TASK MATERIAL:

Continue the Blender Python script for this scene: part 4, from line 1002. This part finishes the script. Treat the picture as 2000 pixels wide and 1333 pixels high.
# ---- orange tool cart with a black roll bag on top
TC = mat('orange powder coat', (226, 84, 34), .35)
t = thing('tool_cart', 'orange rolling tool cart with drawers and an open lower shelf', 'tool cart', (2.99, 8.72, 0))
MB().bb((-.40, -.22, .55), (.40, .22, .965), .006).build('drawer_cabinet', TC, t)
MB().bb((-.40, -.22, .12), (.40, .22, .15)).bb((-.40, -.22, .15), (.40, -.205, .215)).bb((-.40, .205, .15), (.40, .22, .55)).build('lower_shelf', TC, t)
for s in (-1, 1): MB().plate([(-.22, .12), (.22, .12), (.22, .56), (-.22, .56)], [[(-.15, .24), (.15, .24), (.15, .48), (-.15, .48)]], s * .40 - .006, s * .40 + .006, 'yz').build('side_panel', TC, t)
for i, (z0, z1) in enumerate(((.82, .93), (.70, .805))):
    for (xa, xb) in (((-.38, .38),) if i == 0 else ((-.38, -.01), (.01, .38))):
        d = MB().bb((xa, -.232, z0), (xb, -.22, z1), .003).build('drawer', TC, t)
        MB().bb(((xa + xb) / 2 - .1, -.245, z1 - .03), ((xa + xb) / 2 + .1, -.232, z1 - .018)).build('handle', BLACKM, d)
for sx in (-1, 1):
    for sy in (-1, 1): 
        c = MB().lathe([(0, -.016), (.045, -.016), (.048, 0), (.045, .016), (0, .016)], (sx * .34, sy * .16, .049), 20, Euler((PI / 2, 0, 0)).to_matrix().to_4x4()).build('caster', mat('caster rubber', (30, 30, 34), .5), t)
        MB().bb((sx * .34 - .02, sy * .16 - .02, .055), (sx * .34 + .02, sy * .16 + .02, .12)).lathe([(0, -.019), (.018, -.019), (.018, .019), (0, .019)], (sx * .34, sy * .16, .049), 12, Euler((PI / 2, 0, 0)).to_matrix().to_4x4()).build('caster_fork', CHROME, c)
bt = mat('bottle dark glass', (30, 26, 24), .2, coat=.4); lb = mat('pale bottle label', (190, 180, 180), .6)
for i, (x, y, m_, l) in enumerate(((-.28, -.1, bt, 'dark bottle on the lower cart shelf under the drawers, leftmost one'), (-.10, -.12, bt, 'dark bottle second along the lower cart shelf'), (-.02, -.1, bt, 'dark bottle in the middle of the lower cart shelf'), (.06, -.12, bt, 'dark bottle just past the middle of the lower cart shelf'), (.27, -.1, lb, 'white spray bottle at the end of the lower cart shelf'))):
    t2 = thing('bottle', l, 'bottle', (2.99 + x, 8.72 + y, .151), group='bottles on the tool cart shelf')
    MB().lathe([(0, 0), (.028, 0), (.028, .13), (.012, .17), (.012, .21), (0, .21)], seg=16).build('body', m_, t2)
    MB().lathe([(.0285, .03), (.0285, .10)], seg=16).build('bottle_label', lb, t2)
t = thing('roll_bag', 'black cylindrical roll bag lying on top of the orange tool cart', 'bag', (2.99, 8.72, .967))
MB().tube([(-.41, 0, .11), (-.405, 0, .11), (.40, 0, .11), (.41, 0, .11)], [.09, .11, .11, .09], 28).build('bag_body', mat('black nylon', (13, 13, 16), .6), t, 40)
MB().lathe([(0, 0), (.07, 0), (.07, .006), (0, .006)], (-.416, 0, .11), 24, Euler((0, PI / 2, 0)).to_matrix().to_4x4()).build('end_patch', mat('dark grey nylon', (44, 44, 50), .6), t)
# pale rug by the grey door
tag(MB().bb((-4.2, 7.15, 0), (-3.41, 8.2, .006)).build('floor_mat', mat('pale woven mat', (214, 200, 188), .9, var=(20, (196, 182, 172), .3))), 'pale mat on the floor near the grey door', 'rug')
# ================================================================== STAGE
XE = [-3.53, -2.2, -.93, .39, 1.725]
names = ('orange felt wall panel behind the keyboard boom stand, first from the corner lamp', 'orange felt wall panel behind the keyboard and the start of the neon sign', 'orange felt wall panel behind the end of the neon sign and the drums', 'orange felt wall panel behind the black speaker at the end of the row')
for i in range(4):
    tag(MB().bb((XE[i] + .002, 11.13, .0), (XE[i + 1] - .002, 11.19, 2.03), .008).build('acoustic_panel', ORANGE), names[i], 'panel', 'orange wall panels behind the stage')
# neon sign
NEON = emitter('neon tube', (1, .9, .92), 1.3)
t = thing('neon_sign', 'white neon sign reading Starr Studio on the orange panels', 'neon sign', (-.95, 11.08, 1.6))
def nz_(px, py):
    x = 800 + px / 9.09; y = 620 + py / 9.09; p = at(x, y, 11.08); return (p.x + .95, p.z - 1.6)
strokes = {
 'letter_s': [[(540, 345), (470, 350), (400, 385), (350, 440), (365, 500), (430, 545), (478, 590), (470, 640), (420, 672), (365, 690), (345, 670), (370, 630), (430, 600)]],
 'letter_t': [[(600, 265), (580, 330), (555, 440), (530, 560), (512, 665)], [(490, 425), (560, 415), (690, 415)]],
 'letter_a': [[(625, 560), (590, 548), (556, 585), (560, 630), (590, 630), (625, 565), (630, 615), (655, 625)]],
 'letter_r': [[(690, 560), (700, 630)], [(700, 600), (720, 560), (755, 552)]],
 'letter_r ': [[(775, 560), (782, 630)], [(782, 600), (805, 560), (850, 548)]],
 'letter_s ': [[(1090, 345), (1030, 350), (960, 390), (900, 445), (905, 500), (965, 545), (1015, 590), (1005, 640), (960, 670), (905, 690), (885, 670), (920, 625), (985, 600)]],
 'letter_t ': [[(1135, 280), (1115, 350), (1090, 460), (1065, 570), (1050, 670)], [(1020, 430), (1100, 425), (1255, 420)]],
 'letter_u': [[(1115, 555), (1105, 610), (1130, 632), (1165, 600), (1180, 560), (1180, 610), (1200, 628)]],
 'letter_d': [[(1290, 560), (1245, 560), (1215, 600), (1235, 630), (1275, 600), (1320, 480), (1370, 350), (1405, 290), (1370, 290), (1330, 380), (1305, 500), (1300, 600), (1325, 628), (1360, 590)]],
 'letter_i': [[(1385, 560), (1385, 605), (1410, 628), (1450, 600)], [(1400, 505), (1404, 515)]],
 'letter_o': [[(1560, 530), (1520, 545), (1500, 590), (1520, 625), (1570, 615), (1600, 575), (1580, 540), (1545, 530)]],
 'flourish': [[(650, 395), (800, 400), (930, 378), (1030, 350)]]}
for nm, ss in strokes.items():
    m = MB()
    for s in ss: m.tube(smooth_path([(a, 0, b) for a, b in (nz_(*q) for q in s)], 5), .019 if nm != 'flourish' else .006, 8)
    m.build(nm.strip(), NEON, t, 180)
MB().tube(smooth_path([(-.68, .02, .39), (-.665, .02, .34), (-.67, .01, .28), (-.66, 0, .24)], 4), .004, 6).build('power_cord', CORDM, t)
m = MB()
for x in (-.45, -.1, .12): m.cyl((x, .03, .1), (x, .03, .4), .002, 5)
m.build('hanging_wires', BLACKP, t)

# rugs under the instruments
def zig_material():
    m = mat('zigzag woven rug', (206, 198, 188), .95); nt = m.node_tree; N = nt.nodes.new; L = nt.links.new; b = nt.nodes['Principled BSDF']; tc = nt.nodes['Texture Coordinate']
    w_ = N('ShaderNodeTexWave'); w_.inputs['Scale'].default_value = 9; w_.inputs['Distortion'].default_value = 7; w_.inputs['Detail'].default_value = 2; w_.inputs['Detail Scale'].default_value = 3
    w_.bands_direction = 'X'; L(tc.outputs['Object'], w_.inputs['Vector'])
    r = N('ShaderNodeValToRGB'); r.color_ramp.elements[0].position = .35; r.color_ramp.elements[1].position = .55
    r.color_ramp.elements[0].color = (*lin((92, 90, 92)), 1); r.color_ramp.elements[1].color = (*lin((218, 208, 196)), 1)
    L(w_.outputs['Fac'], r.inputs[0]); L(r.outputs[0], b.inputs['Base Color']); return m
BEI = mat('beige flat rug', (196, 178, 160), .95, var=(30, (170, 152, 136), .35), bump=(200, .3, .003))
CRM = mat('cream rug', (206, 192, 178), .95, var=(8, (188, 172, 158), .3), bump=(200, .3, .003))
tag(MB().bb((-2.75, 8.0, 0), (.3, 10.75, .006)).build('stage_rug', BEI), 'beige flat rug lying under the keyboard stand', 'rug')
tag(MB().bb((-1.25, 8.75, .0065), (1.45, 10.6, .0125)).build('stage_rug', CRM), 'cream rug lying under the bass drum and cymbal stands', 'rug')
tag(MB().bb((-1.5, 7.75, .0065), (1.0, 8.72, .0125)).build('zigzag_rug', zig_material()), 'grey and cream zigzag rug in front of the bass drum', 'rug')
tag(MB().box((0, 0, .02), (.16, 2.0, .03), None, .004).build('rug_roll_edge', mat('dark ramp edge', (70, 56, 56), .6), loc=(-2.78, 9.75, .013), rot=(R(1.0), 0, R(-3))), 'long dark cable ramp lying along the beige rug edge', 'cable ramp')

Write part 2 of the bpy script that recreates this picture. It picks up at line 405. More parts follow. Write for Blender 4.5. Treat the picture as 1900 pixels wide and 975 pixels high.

AIM:
Pull out all lines in the data above that include "Treat".

TASK RESPONSE:
Continue the Blender Python script for this scene: part 4, from line 1002. This part finishes the script. Treat the picture as 2000 pixels wide and 1333 pixels high.
Write part 2 of the bpy script that recreates this picture. It picks up at line 405. More parts follow. Write for Blender 4.5. Treat the picture as 1900 pixels wide and 975 pixels high.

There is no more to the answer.